◆ **Data excerpt**
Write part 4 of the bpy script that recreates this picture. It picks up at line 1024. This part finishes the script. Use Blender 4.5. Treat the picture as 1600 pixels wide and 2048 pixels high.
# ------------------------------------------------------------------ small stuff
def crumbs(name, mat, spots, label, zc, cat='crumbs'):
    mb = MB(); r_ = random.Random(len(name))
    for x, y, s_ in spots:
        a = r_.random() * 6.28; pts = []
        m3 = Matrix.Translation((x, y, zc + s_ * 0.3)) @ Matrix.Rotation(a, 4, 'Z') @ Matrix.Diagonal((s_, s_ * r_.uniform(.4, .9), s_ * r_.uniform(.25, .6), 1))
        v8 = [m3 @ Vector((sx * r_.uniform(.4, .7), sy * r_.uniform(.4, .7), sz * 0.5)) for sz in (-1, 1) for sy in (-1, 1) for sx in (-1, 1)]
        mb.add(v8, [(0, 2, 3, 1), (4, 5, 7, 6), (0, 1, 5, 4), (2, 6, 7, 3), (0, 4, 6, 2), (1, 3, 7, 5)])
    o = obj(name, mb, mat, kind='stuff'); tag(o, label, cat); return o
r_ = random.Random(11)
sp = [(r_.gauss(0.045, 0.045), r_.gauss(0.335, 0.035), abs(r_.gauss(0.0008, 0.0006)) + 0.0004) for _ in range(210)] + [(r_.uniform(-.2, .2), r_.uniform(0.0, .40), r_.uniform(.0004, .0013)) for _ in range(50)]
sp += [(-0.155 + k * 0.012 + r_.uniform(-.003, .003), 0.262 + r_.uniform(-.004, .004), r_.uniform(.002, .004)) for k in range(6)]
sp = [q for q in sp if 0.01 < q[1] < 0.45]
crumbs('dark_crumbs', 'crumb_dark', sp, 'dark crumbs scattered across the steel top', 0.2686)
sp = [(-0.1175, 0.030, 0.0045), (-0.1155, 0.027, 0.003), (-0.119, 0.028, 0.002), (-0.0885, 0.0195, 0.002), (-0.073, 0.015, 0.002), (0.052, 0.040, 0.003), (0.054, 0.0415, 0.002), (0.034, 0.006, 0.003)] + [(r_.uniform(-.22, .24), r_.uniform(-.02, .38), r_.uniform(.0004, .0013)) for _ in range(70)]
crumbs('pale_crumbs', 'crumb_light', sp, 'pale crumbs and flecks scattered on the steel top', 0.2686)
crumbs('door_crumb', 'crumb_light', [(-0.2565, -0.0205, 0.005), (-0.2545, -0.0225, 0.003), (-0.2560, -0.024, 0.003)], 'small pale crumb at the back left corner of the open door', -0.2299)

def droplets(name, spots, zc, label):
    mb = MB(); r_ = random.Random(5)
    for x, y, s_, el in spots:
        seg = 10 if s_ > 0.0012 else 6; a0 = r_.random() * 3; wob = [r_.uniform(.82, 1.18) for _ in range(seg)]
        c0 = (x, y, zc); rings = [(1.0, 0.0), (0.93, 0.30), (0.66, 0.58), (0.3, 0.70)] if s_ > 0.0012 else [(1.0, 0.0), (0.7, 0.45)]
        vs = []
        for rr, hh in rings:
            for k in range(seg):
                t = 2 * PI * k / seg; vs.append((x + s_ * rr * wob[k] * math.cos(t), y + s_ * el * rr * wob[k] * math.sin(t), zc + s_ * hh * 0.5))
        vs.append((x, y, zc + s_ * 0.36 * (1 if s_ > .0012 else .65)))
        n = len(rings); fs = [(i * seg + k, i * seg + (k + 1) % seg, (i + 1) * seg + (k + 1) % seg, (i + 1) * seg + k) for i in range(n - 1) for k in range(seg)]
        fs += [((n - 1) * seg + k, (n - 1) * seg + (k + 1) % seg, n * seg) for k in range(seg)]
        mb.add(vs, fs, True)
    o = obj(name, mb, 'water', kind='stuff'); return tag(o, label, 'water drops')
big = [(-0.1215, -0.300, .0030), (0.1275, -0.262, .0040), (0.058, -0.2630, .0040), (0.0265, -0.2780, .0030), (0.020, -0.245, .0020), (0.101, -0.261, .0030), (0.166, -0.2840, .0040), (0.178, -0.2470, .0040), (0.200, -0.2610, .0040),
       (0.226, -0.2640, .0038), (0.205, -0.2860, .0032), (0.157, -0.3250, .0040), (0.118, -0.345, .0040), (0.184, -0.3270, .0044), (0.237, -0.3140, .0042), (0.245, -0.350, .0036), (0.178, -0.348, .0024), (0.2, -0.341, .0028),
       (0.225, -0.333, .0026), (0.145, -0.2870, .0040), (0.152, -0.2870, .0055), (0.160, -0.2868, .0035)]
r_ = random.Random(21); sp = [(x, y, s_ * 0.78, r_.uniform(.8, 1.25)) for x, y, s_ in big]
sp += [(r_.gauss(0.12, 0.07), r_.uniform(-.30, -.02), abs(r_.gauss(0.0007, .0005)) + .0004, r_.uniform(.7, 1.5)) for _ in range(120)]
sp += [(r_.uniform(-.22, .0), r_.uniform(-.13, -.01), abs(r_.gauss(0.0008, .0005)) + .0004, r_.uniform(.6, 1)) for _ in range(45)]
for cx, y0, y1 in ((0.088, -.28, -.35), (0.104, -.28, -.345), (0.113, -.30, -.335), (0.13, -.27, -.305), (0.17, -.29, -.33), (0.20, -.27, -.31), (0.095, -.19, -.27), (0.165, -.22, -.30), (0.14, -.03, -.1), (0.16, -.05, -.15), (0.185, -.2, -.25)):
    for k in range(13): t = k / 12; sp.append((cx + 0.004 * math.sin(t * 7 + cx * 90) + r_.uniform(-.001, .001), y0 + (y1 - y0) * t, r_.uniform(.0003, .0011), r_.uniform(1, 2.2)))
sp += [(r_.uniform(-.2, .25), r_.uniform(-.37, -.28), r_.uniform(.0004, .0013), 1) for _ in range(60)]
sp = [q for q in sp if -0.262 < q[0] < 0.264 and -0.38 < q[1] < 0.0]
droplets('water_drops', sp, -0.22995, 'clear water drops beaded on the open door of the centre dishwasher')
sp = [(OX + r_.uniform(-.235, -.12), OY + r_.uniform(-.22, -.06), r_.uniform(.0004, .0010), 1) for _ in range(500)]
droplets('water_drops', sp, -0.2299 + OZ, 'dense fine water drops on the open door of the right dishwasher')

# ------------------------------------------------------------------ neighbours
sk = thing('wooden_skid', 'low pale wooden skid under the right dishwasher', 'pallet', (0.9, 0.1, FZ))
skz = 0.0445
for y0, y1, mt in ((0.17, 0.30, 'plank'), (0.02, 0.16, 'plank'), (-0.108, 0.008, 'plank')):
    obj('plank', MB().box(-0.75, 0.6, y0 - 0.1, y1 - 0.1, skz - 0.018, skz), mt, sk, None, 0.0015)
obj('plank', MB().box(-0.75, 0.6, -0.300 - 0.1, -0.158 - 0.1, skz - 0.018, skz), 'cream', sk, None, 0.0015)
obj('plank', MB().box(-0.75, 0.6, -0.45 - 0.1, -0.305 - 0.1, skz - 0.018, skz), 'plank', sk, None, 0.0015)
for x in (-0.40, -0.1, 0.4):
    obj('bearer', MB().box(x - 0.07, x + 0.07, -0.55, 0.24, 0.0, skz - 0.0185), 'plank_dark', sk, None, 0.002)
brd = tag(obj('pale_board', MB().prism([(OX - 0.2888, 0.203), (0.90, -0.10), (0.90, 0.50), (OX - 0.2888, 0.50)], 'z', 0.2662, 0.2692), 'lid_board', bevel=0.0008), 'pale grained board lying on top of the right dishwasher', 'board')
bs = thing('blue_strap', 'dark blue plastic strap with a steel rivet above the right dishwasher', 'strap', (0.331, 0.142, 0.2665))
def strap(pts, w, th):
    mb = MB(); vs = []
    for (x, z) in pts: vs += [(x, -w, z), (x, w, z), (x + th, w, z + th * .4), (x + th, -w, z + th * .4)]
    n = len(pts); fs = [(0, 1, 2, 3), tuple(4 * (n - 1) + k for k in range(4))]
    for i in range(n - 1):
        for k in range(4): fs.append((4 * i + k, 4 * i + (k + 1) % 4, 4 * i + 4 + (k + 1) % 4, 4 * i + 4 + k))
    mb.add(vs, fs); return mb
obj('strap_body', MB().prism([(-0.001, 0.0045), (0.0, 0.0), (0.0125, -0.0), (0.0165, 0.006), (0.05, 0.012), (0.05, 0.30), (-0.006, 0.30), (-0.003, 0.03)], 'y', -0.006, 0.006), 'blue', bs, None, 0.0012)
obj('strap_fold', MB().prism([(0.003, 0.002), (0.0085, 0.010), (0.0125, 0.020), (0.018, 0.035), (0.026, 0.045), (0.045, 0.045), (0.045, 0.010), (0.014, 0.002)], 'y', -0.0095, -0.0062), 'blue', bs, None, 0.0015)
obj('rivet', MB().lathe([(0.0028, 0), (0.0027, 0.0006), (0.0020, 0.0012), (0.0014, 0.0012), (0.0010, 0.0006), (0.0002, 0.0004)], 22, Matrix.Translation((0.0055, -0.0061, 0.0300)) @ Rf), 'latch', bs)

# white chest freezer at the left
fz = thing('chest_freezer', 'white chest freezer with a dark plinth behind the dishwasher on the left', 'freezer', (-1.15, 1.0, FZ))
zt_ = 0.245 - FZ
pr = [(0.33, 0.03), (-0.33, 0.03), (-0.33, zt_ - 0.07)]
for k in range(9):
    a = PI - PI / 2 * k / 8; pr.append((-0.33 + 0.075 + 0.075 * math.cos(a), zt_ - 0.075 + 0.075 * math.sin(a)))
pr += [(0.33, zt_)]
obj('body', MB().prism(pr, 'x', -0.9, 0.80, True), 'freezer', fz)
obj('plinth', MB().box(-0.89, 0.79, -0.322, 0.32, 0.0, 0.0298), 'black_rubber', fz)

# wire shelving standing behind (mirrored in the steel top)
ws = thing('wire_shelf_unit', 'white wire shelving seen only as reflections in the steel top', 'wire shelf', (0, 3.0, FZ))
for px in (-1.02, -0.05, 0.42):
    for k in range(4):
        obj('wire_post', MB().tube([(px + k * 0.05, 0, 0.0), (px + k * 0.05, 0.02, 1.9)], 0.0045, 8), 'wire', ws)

◆ **Description of the task**
Verbatim output is expected for the lines from the start of the data to the line in which "open door', -0.2299)" appears, both included.

◆ **Response to this exercise**
Write part 4 of the bpy script that recreates this picture. It picks up at line 1024. This part finishes the script. Use Blender 4.5. Treat the picture as 1600 pixels wide and 2048 pixels high.
# ------------------------------------------------------------------ small stuff
def crumbs(name, mat, spots, label, zc, cat='crumbs'):
    mb = MB(); r_ = random.Random(len(name))
    for x, y, s_ in spots:
        a = r_.random() * 6.28; pts = []
        m3 = Matrix.Translation((x, y, zc + s_ * 0.3)) @ Matrix.Rotation(a, 4, 'Z') @ Matrix.Diagonal((s_, s_ * r_.uniform(.4, .9), s_ * r_.uniform(.25, .6), 1))
        v8 = [m3 @ Vector((sx * r_.uniform(.4, .7), sy * r_.uniform(.4, .7), sz * 0.5)) for sz in (-1, 1) for sy in (-1, 1) for sx in (-1, 1)]
        mb.add(v8, [(0, 2, 3, 1), (4, 5, 7, 6), (0, 1, 5, 4), (2, 6, 7, 3), (0, 4, 6, 2), (1, 3, 7, 5)])
    o = obj(name, mb, mat, kind='stuff'); tag(o, label, cat); return o
r_ = random.Random(11)
sp = [(r_.gauss(0.045, 0.045), r_.gauss(0.335, 0.035), abs(r_.gauss(0.0008, 0.0006)) + 0.0004) for _ in range(210)] + [(r_.uniform(-.2, .2), r_.uniform(0.0, .40), r_.uniform(.0004, .0013)) for _ in range(50)]
sp += [(-0.155 + k * 0.012 + r_.uniform(-.003, .003), 0.262 + r_.uniform(-.004, .004), r_.uniform(.002, .004)) for k in range(6)]
sp = [q for q in sp if 0.01 < q[1] < 0.45]
crumbs('dark_crumbs', 'crumb_dark', sp, 'dark crumbs scattered across the steel top', 0.2686)
sp = [(-0.1175, 0.030, 0.0045), (-0.1155, 0.027, 0.003), (-0.119, 0.028, 0.002), (-0.0885, 0.0195, 0.002), (-0.073, 0.015, 0.002), (0.052, 0.040, 0.003), (0.054, 0.0415, 0.002), (0.034, 0.006, 0.003)] + [(r_.uniform(-.22, .24), r_.uniform(-.02, .38), r_.uniform(.0004, .0013)) for _ in range(70)]
crumbs('pale_crumbs', 'crumb_light', sp, 'pale crumbs and flecks scattered on the steel top', 0.2686)
crumbs('door_crumb', 'crumb_light', [(-0.2565, -0.0205, 0.005), (-0.2545, -0.0225, 0.003), (-0.2560, -0.024, 0.003)], 'small pale crumb at the back left corner of the open door', -0.2299)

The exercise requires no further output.